Arıcılık dışarıdan keyifli görünse de, aslında oldukça zor ve meşakkatli bir iş. Nayime Gümüşbaş'ın eşi, bir gün doğada yürüyüş yaparken ağaç gövdesine arıların girip çıktığını gördü ve ağaca yaklaştığında ağacın çürük olduğunu fark etti. Ağacı ayırmaya çalıştığında ağaç kırıldı ve arılar ağacın gövdesinden simsiyah bir bulut gibi fırlayarak kendisine saldırmaya başladılar.
Olayın ardından Nayime Gümüşbaş'ın eşi, 500 civarında arı tarafından sokuldu ve hastaneye kaldırıldı. Doktor, "Senin ölmen gerekirdi. Bu saate kadar ölmediysen daha da bir şey olmaz sana" dedi. Bu tecrübe, Nayime Gümüşbaş'ı arıcılığa başlamaya yönlendirdi.
Milliyet'te yer alan habere göre arıcılığın çok karlı bir iş olmadığını belirten çift, maliyetlerin sürekli arttığını söylüyor. "Dağdaki arılarımızın ve kovanlarımızın değeri 500 bin lira civarında. Ciddi bir rakam ve bakmayı bilmezseniz sezon sonunda iflas edersiniz. Arıcılık karlı değil, riskleri var. Hobi olarak yapıyoruz ama kazandırsaydı sadece arıcılık yapardık" diyen Nayime Gümüşbaş, işin zor taraflarını da şöyle anlatıyor:
“Bildiğiniz gibi arılar baharın gelişiyle çalışmaya başlarlar ve sonbaharda uçuşu keserler. İnsanlar yazın oturacak serin bir gölge ararken, biz o sıcakta üzerimize tulum giyerek arılarla çalışmak zorundayız. Kısacası tüm yazımız dağlarda onlarla geçmekte. İnsan yaşamayı özlüyor."

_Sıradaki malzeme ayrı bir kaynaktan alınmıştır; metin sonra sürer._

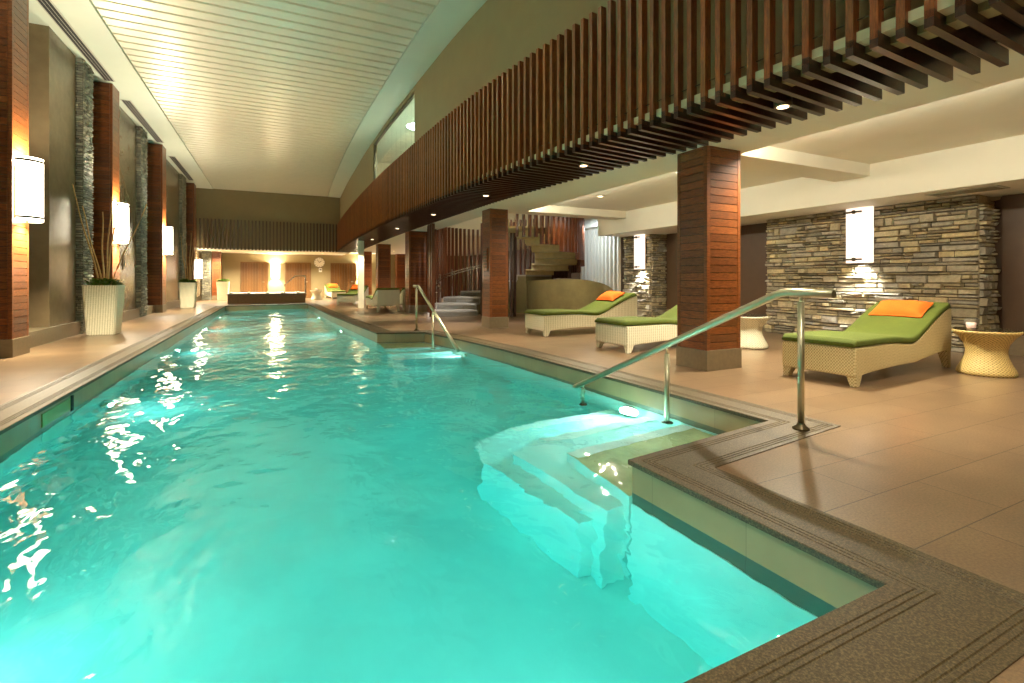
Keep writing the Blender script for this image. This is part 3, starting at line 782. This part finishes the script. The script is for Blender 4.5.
# bright opening in the far lounge
w = bpy.data.objects.new('window_2', None); COL.objects.link(w); structure(w, 'bright frosted window at the back of the far lounge', 'window'); w.location = (8.9, YFAR, 0)
mb = MB(); mb.box(-.8, .8, -.04, -.01, .5, 2.3); mb.build('pane', M['daylight'], w)
mb = MB()
for x in (-.86, -.3, .25, .8): mb.box(x, x + .06, -.08, 0, .45, 2.36)
mb.box(-.86, .86, -.08, 0, 2.3, 2.36); mb.box(-.86, .86, -.08, 0, .45, .5); mb.build('window_frame', M['bronze'], w)

# ------------------------------------------------------------------ spiral stair
SC = (6.75, 14.3)
t = thing('spiral_staircase', 'curved staircase with tan treads and timber slat screens behind the timber column', 'staircase', (SC[0], SC[1], 0))
RI, RO = .95, 2.35
angs = [174 - 22 * i for i in range(8)] + [174 - 22 * 7 - 19 * (i + 1) for i in range(7)]
RISE = .187
def pol(a, r): a = math.radians(a); return (r * math.cos(a), r * math.sin(a))
for i, a in enumerate(angs):
    st = 22 if i < 8 else 19
    z = RISE * (i + 1)
    poly = [pol(a - st * k / 4, RO) for k in range(5)] + [pol(a - st * k / 4, RI) for k in range(4, -1, -1)]
    mb = MB(); mb.prism(poly, z - .05, z)
    lead = [pol(a, RI), pol(a, RO), pol(a - 2, RO), pol(a - 2, RI)]
    mb.prism(lead, z - RISE + (.0 if i < 8 else .0), z - .045)
    mb.build('tread', M['treadstone'] if i < 7 else M['treadtan'], t)
# stringer wall under the lower flight
mb = MB()
for i in range(7):
    a = angs[i]; mb.prism([pol(a, RO - .02), pol(a - 22, RO - .02), pol(a - 22, RI + .02), pol(a, RI + .02)], .0, RISE * (i + 1) - .05)
mb.build('plinth', M['drum'], t)
def slat(mb, a, r, z0, z1, w=.06, d=.14):
    x, y = pol(a, r); R = Matrix.Rotation(math.radians(a), 3, 'Z'); mb.obox((x, y, (z0 + z1) / 2), (d, w, z1 - z0), R)
def zat(a):
    for i, b in enumerate(angs):
        st = 22 if i < 8 else 19
        if b >= a > b - st: return RISE * (i + 1)
    return 0
mb = MB(); a = 182
while a > 62: slat(mb, a, RO + .1, max(.02, zat(a) - .05), ZL + .15, .05, .10); a -= 4.2
mb.build('outer_slats', M['slat_stair'], t)
mb = MB(); a = 60
while a > -112:
    z0 = zat(a) - .3
    slat(mb, a, RO + .1, max(.02, z0), ZH + .35); a -= 4.2
mb.build('upper_slats', M['slat_stair'], t)
mb = MB(); a = 262
while a > 190: slat(mb, a, RI - .05, 0.02, 2.9, .07, .12); a -= 7
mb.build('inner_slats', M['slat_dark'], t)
for dr, dz in ((0, 0), (.05, -.07)):
    mb = MB(); pts = []
    for k in range(30):
        a = 180 - k * 4.2; pts.append(pol(a, RO - .12 - dr) + (.95 + max(0, (174 - a) / 22 * RISE) + dz,))
    mb.tube(pts, .022, 8); mb.build('handrail', M['chrome'], t)
for i in range(0, 5):
    x, y = pol(angs[i] - 8, RO - .14); mb = MB(); mb.tube([(x, y, RISE * (i + 1)), (x, y, RISE * (i + 1) + .95)], .014, 8)
    mb.build('baluster', M['chrome'], t)
# drum wall in front of the stair
t = thing('drum_wall', 'low curved bronze wall under the stair behind the farther lounger', 'curved wall', (8.05, 12.6, 0), 0)
mb = MB(); rows = []
n = 28; R0 = 1.35
pts = []
for k in range(n + 1):
    a = math.radians(175 + 170 * k / n); zt = 1.16 - .62 * max(0, (k / n - .42) / .58) ** 1.6 - .05 * max(0, (.3 - k / n) / .3)
    pts.append((a, zt))
for (a, z), (b, z2) in zip(pts, pts[1:]):
    p = [(R0 * math.cos(a), R0 * math.sin(a)), (R0 * math.cos(b), R0 * math.sin(b)), ((R0 - .06) * math.cos(b), (R0 - .06) * math.sin(b)), ((R0 - .06) * math.cos(a), (R0 - .06) * math.sin(a))]
    mb.frus([q + (0,) for q in p], [p[0] + (z,), p[1] + (z2,), p[2] + (z2,), p[3] + (z,)])
bmesh.ops.remove_doubles(mb.bm, verts=mb.bm.verts, dist=1e-4)
mb.build('panel', M['drum'], t)
light('stair_fill', 'SPOT', (7.0, 11.0, 2.76), 25, (1, .86, .58), (7.6, 12.9, 1.9), spot_size=1.1, spot_blend=.6, shadow_soft_size=.1)  # added spot without fixture to brighten the stair treads
t = thing('slat_screen', 'pale lit row of vertical slats between the stair and the narrow stone wall', 'timber screen', (9.6, 12.9, 0))
mb = MB()
for k in range(11):
    y = 12.15 + k * .2; mb.box(-.05, .05, y - 12.9 - .035, y - 12.9 + .035, 0, ZL)
mb.build('slats', M['white'], t)
light('stair_fill', 'POINT', (6.6, 12.6, 4.6), 35, (1, .85, .6), shadow_soft_size=.15)  # unseen point light added to fill the stair opening
light('stair_fill', 'SPOT', (8.5, 12.3, 2.78), 60, (.72, .86, 1), (9.6, 13.2, 1.9), spot_size=1.8, spot_blend=.6, shadow_soft_size=.1)  # added bluish spot that lights the pale slat row
light('stair_fill', 'SPOT', (5.6, 12.4, 4.0), 260, (.92, .92, 1), (5.0, 14.2, 0), spot_size=1.9, spot_blend=.6, shadow_soft_size=.1)  # added spot from the void onto the lower flight

# ------------------------------------------------------------------ handrails
def handrail(label, posts, rail, flange_ground, r=.031):
    t = thing('pool_handrail', label, 'handrail', (posts[0][0], posts[0][1], 0)); o0 = Vector(t.location)
    P = [Vector(p) - o0 for p in rail]
    # round the bend
    q = [P[0]]
    for i in range(1, len(P) - 1):
        a, b, c = P[i - 1], P[i], P[i + 1]; d1 = (a - b).normalized(); d2 = (c - b).normalized(); rr = .07
        for k in range(5):
            s = k / 4; u = b + d1 * rr * (1 - s) ** 2 + d2 * rr * s ** 2; q.append(u)
    q.append(P[-1])
    mb = MB(); mb.tube(q, r, 14); mb.build('rail', M['steel'], t)
    for x, y, z0, z1 in posts:
        mb = MB(); mb.tube([(x - o0.x, y - o0.y, z0), (x - o0.x, y - o0.y, z1 - .05)], .024, 14)
        mb.tube([(x - o0.x, y - o0.y, z1 - .06), (x - o0.x, y - o0.y, z1)], .012, 10)
        p = mb.build('post', M['steel'], t)
        mb = MB(); mb.lathe([(.06, 0), (.06, .012), (.032, .03), (.028, .05)], 18, (x - o0.x, y - o0.y, z0)); mb.build('flange', M['bronze'], p)
    return t
handrail('long sloping steel handrail descending into the pool beside the nearest lounger',
         [(3.63, 2.40, .006, 1.03), (3.48, 3.66, -.38, .47), (3.42, 5.02, -.9, -.14)],
         [(3.64, 2.16, 1.045), (3.62, 2.55, 1.05), (3.40, 5.18, -.20)], None)
handrail('sloping steel handrail at the far end of the pool recess',
         [(2.89, 10.8, .006, .98), (2.86, 9.45, -.36, .50)],
         [(2.87, 10.95, 1.0), (2.89, 10.65, 1.0), (2.96, 8.25, -.12)], None)

# ------------------------------------------------------------------ loungers
LL, LWD = 2.45, .80
def lounger(label, loc, rz, mat):
    """foot end at the origin, head towards +X"""
    t = thing('sun_lounger', label, 'sun lounger', loc, rz, 'green sun loungers')
    nx = 40; h = LWD / 2
    def top(x):
        s = max(0, (x - 1.35) / (LL - 1.35)); dip = -.05 * math.exp(-((x - 1.35) / .35) ** 2)
        return .42 + dip * .8 + .36 * (s * s * (3 - 2 * s) * .5 + s * .5)
    def bot(x):
        s = x / LL; e = .14
        if x < .14: return .11
        if x > LL - .14: return .22
        return .115 + .035 * math.sin(PI * (s - .06) / .88) ** .7 + max(0, (x - 1.4)) * .13
    mb = MB()
    secs = []
    for k in range(nx + 1):
        x = LL * k / nx; secs.append([(x, -h, bot(x)), (x, -h, top(x)), (x, h, top(x)), (x, h, bot(x))])
    vr = [[mb.bm.verts.new(p) for p in s] for s in secs]
    for a, b in zip(vr, vr[1:]):
        for i in range(4): mb.bm.faces.new((a[i], a[(i + 1) % 4], b[(i + 1) % 4], b[i]))
    mb.bm.faces.new(vr[0]); mb.bm.faces.new(list(reversed(vr[-1])))
    mb.build('wicker_base', mat, t, bevel=.018)
    for sx, x in ((0, .02), (1, LL - .02)):
        for sy in (-1, 1):
            mb = MB(); d = 1 if sx == 0 else -1
            w0, w1 = .15, .075
            yb = sy * (h - .003)
            def rect(w_, z): return [(x, yb, z), (x + d * w_, yb, z), (x + d * w_, yb - sy * w_ * .8, z), (x, yb - sy * w_ * .8, z)]
            mb.frus(rect(w1, 0), rect(w0, .16 if sx == 0 else .28)); mb.build('leg', mat, t, bevel=.006)
    # mattress
    mb = MB(); rows_t = []; th = .075
    N = 46
    ring = []
    for k in range(N + 1):
        s = k / N; x = -.015 + (LL + .0) * s
        zt = top(x) + .006; ed = min(1, min(s, 1 - s) / .02)
        hh = (h + .005) * (.97 + .03 * ed); tt = th * (.5 + .5 * ed ** .5)
        sec = []
        prof2 = [(-1, .15), (-1.0, .5), (-.985, .85), (-.94, 1), (-.5, 1.05), (0, 1.06), (.5, 1.05), (.94, 1), (.985, .85), (1.0, .5), (1, .15), (.96, 0), (-.96, 0)]
        for (yy, zz) in prof2: sec.append((x, yy * hh, zt + zz * tt))
        ring.append([mb.bm.verts.new(p) for p in sec])
    m = len(ring[0])
    for a, b in zip(ring, ring[1:]):
        for i in range(m):
            f = mb.bm.faces.new((a[i], a[(i + 1) % m], b[(i + 1) % m], b[i])); f.smooth = True
    mb.bm.faces.new(ring[0]); mb.bm.faces.new(list(reversed(ring[-1])))
    mb.build('mattress', M['green'], t)
    t['_'] = 0; del t['_']
    return t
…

Arıların ellerinde ve yüzünde gezdiği videoları sosyal medya hesabından paylaşan Gümüşbaş ailesi, bunu nasıl yaptıklarını, “Bu, arılarda oğul dediğimiz davranıştır. Yeni doğan ana arı kovan içerisinde hakimiyet çığlığı atmaya başlar. Annesi kızına yuvayı bırakarak arılardan bir kısmını alıp kovandan dışarıya çıkar, ilk 3-4 saat yanlarına sakin bir şekilde yaklaşırsanız karınları toksa sizi sokmazlar. Kısacası sokulmamak için bir önlemimiz yok. Sokmak isteselerdi bizi öldürebilirlerdi fakat zarar vermeyeceklerini daha önceden tecrübe etiğimiz için bu videoyu çektik. Bilgi güçtür, unutmayalım” ifadelerini kullandı.